Exercise –
Say how many lines hold the string "scene"; please write nothing but the number.
****************************************
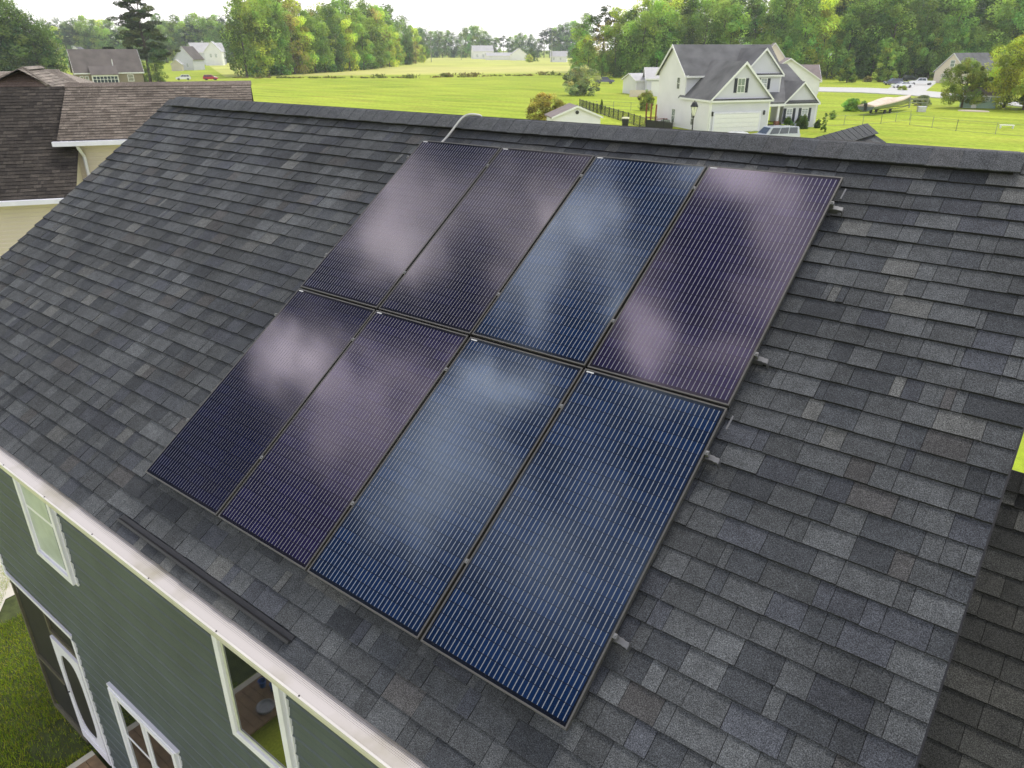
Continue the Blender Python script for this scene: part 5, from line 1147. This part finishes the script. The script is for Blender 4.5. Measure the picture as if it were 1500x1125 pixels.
# ------------------------------------------------------------------ vehicles
CP = {}
def paint(name, c): return mat(name, c, .3, var=0, coat=1.0, metal=.1)
def vehicle(kind, name, q, az_, m, label, cat='car', L=4.6):
    """length along +x, nose at +x"""
    root = empty(name, q, PI/2-R_(az_)); tag(root, label, cat)
    W = 1.82 if kind != 'pickup' else 1.98; s = L/4.6
    if kind == 'suv': body = [(-2.25, .35), (-2.3, .9), (-2.1, 1.05), (1.05, 1.08), (2.1, .92), (2.3, .7), (2.3, .35)]; cab = [(-2.15, 1.03), (-1.85, 1.62), (-1.5, 1.70), (.35, 1.68), (1.15, 1.06)]
    elif kind == 'sedan': body = [(-2.25, .32), (-2.3, .82), (-2.15, .95), (-1.4, .98), (1.0, .95), (2.1, .78), (2.3, .6), (2.3, .32)]; cab = [(-1.75, .95), (-1.1, 1.36), (-.6, 1.43), (.3, 1.40), (1.05, .95)]
    else: body = [(-2.3, .5), (-2.3, 1.1), (-.7, 1.12), (1.1, 1.15), (2.15, 1.05), (2.3, .85), (2.3, .45)]; cab = [(-.85, 1.1), (-.7, 1.78), (-.4, 1.86), (.55, 1.82), (1.15, 1.12)]
    if kind == 'capped': cab = [(-2.25, 1.1), (-2.15, 1.8), (-.9, 1.88), (.55, 1.86), (1.15, 1.12)]
    def sec(poly, w0, w1, zl, zh):
        out = []
        for y in (-1, -.96, 0, .96, 1):
            ring = []
            for (x, z) in poly:
                t_ = (z-zl)/(zh-zl+1e-6); wy = (w0+(w1-w0)*max(0, t_))/2; ring.append((x*s*(1 if abs(y) < .97 else .985), y*wy, z-(.03 if abs(y) == 1 and t_ > .5 else 0)))
            out.append(ring)
        return out
    mb = MB(); mb.loft(sec(body, W, W*.94, .35, 1.1)); mb.build('body', m, root, smooth=False)
    mb = MB(); zl, zh = cab[0][1], max(z for _, z in cab); mb.loft(sec(cab, W*.92, W*.74, zl, zh)); mb.build('cabin', m, root)
    mb = MB()
    xs = [q_[0]*s for q_ in cab]; x0, x1, x2, x3 = xs[0], xs[1], xs[-2], xs[-1]
    def wy(z): return (W*.92+(W*.74-W*.92)*(z-zl)/(zh-zl))/2+.006
    za, zb_ = zl+.06, zh-.13
    n_ = 2 if kind in ('sedan', 'pickup') else 3; xa = x0+.22*s; xb = x3-.28*s; xa2 = x1+.12*s; xb2 = x2-.04*s
    for sg in (-1, 1):
        for k in range(n_):
            u0, u1 = k/n_+.015, (k+1)/n_-.015
            p4 = [(xa+(xb-xa)*u0, za), (xa+(xb-xa)*u1, za), (xa2+(xb2-xa2)*u1, zb_), (xa2+(xb2-xa2)*u0, zb_)]
            mb.prism([(x, sg*wy(z), z) for x, z in p4], (0, sg*.006, 0))
    for (xl, xh, dx) in ((x3, x2, .012), (x0, x1, -.012)):
        k0, k1 = .12, .86
        pa = (xl+(xh-xl)*k0+dx*2, zl+(cab[-2 if dx > 0 else 1][1]-zl)*k0); pb = (xl+(xh-xl)*k1+dx*2, zl+(cab[-2 if dx > 0 else 1][1]-zl)*k1)
        mb.prism([(pa[0], -W*.40, pa[1]), (pa[0], W*.40, pa[1]), (pb[0], W*.33, pb[1]), (pb[0], -W*.33, pb[1])], (dx, 0, .012))
    mb.build('windows', M['win'], root)
    for x in (-1.4*s, 1.42*s):
        for sg in (-1, 1):
            mb = MB(); y = sg*(W/2-.11); mb.tube([(x, y-.11, .34), (x, y+.11, .34)], .34, 16); wh = mb.build('wheel', M['rubber'], root)
            mb = MB(); mb.tube([(x, y+sg*.10, .34), (x, y+sg*.125, .34)], .2, 12); mb.build('rim', M['alu'], wh)
    for sg in (-1, 1):
        mb = MB(); mb.box(2.27*s, 2.315*s, sg*W*.36-.16, sg*W*.36+.16, .62, .76); mb.build('headlight', M['white'], root)
        mb = MB(); mb.box(-2.32*s, -2.27*s, sg*W*.40-.1, sg*W*.40+.1, .7, .88); mb.build('tail_light', M['redlamp'], root)
    return root
M['redlamp'] = mat('red_lamp', (.4, .02, .015), .3, var=0)
wp_, sv_, rd_, nv_, dk_ = paint('white_car_paint', (.75, .75, .75)), paint('silver_blue_paint', (.46, .49, .52)), paint('red_car_paint', (.45, .02, .04)), paint('navy_car_paint', (.04, .045, .10)), paint('black_car_paint', (.02, .022, .03))
q = at(1133, 190, 1.5); vehicle('capped', 'pickup_truck', (q[0], q[1], 0), 35-180, sv_, 'silver blue pickup with a roof cap parked before the white house garage', 'pickup truck', 5.6)
q = at(1086, 196, 1.2); vehicle('sedan', 'parked_car', (q[0], q[1], 0), 35+5, wp_, 'white car before the garage door, its roof just above the ridge', 'car', 4.6)
q = at(886, 122.5); vehicle('pickup', 'pickup_truck', q, fa(886, 8), nv_, 'dark blue pickup on the lawn in front of the woods left of the white house', 'pickup truck', 5.4)
q = at(269, 117.5); vehicle('suv', 'parked_car', q, fa(269, 180), wp_, 'white car on the lawn right of the tall pine', 'car', 4.6)
q = at(309, 117.5); vehicle('suv', 'parked_car', q, fa(309, 12), rd_, 'dark red car on the lawn near the left wood', 'car', 4.5)
q = at(1308, 124.5); vehicle('suv', 'parked_car', q, fa(1308, 150), nv_, 'dark blue car at the drive of the tan house, left-most of the parked cars', 'car', 5.0)
q = at(1321, 128.5); vehicle('sedan', 'parked_car', q, fa(1321, 150), wp_, 'low white car in front of the dark blue car on the drive', 'car', 5.2)
q = at(1334, 119); vehicle('suv', 'parked_car', q, fa(1334, 20), dk_, 'black car behind the white pickup on the drive', 'car', 4.8)
q = at(1349, 124.5); vehicle('pickup', 'pickup_truck', q, fa(1349, 170), wp_, 'large white pickup on the drive beside the tan house', 'pickup truck', 6.6)

# boat under a beige cover on a trailer
q = at(1266, 169); q2 = at(1330, 160); d = q2-q; Lb = float(np.linalg.norm(d)); azb = math.degrees(math.atan2(d[0], d[1]))
b0 = empty('covered_boat', q, PI/2-R_(azb)); tag(b0, 'motor boat under a pinkish beige cover on its trailer on the lawn', 'boat')
k = 1.0; rings = []; hull = []; N_ = 12
for i in range(N_+1):
    u = i/N_; x = u*Lb; wdt = 1.25*(1-max(0, (u-.45)/.55)**2.2*.97); zk = .55+.10*u+.75*max(0, u-.6)**1.6*2; zg = 1.35+.55*u+.25*u*u
    hump = (.25+.55*math.exp(-((u-.42)/.18)**2)+.12*math.sin(u*9)*.3)*(1-.65*u*u)
    rings.append([(x, -wdt*1.02, zg-.12), (x, -wdt*.98, zg+.05), (x, -wdt*.55, zg+hump*.75), (x, 0, zg+hump), (x, wdt*.55, zg+hump*.75), (x, wdt*.98, zg+.05), (x, wdt*1.02, zg-.12)])
    hull.append([(x, -wdt, zg-.05), (x, -wdt*.85, (zk+zg)/2-.1), (x, 0, zk), (x, wdt*.85, (zk+zg)/2-.1), (x, wdt, zg-.05)])
mb = MB(); mb.loft(hull, closed=True); mb.build('hull', mat('boat_hull', (.10, .13, .16), .3, coat=.6), b0)
mb = MB(); mb.loft(rings, closed=True); mb.build('cover', mat('boat_cover', (.66, .54, .43), .8, var=.12, scale=1.5, bump=.4, bscale=3), b0)
mb = MB()
for sg in (-.8, .8): mb.tube([(.2, sg, .5), (Lb*.6, sg, .52), (Lb*1.02, 0, .6)], .05, 6)
for x in (.5, Lb*.3, Lb*.55): mb.tube([(x, -.9, .5), (x, .9, .5)], .04, 6)
mb.tube([(Lb*.98, 0, .6), (Lb*1.0, 0, 1.7)], .05, 6); tr = mb.build('trailer', M['dark_metal'], b0)
for x in (Lb*.28, Lb*.40):
    for sg in (-1.05, 1.05): mb = MB(); mb.tube([(x, sg-.1, .33), (x, sg+.1, .33)], .33, 14); mb.build('wheel', M['rubber'], tr)
mb = MB(); mb.box(-.25, -.02, -.15, .15, .7, 1.5); mb.box(-.4, -.05, -.2, .2, 1.3, 1.75); mb.build('outboard_motor', M['black'], b0)

# odds and ends near the crape myrtle
q = at(1347, 158); o = empty('picnic_bench', q, PI/2-R_(fa(1350, -15))); tag(o, 'weathered grey bench swing frame left of the crape myrtle', 'bench')
mb = MB(); mb.box(-1.8, 1.2, -.1, .3, .75, .85); mb.box(-1.8, 1.2, .3, .4, 1.2, 1.5); mb.build('planks', M['chain'], o)
for x in (-1.7, 1.05): mb = MB(); mb.box(x, x+.12, -.1, .35, 0, 1.6); mb.build('post', M['chain'], o)
shrub(1350, 155, 14, 26, 'brownish hedge bush behind the bench left of the crape myrtle', 'leaf_s')
q = at(1349, 164); o = empty('stone_box', q, .5); tag(o, 'pale grey storage box on the lawn below the bench', 'box'); mb = MB(); mb.box(-.6, .6, -.4, .4, 0, .75); mb.build('body', M['chain'] if False else mat('pale_box', (.55, .54, .52), .7), o, bevel=.04); mb = MB(); mb.box(-.63, .63, -.43, .43, .76, .84); mb.build('lid', M['trim'], o)
q = at(1426, 163); mb = MB(); mb.lathe([(1.9, 0), (1.8, .12), (0, .18)], (0, 0, 0), 20); o = mb.build('sand_mound', mat('sand', (.55, .47, .38), .95, var=.15), None, q); o.scale = (1.2, .7, 1); tag(o, 'low pale mound of sand in front of the sage green shed', 'sand pile')
q = at(1474, 188); o = empty('lawn_table', q, .3); tag(o, 'small white low table on the lawn behind the wire fence at the right', 'table'); mb = MB(); mb.box(-.8, .8, -.3, .3, .36, .42); mb.build('tabletop', M['white'], o)
for x in (-.8, .8): mb = MB(); mb.box(x*.85-.05, x*.85+.05, -.25, .25, 0, .36); mb.build('leg', M['white'], o)
q = at(934, 144); mb = MB(); mb.lathe([(.28, 0), (.34, .45), (.3, .6), (0, .62)], (0, 0, 0), 12); tag(mb.build('barrel', M['dark_metal'], None, at(936, 145.5)), 'dark barrel on the lawn before the outbuildings', 'barrel')

# ------------------------------------------------------------------ air: pale haze over the whole scene
hm = bpy.data.materials.new('haze'); hm.use_nodes = True; t = hm.node_tree; t.nodes.clear()
pv = t.nodes.new('ShaderNodeVolumePrincipled'); pv.inputs['Color'].default_value = (0.90, 0.95, 1.0, 1); pv.inputs['Density'].default_value = 0.00022; pv.inputs['Anisotropy'].default_value = 0.2
o_ = t.nodes.new('ShaderNodeOutputMaterial'); t.links.new(pv.outputs[0], o_.inputs['Volume'])
mb = MB(); mb.box(-1200, 420, -120, 1300, -1.0, 62); hz = mb.build('haze', hm); hz['kind'] = 'stuff'; hz['label'] = 'pale summer haze lying over the fields and houses'; hz['category'] = 'haze'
****************************************
Task answer –
2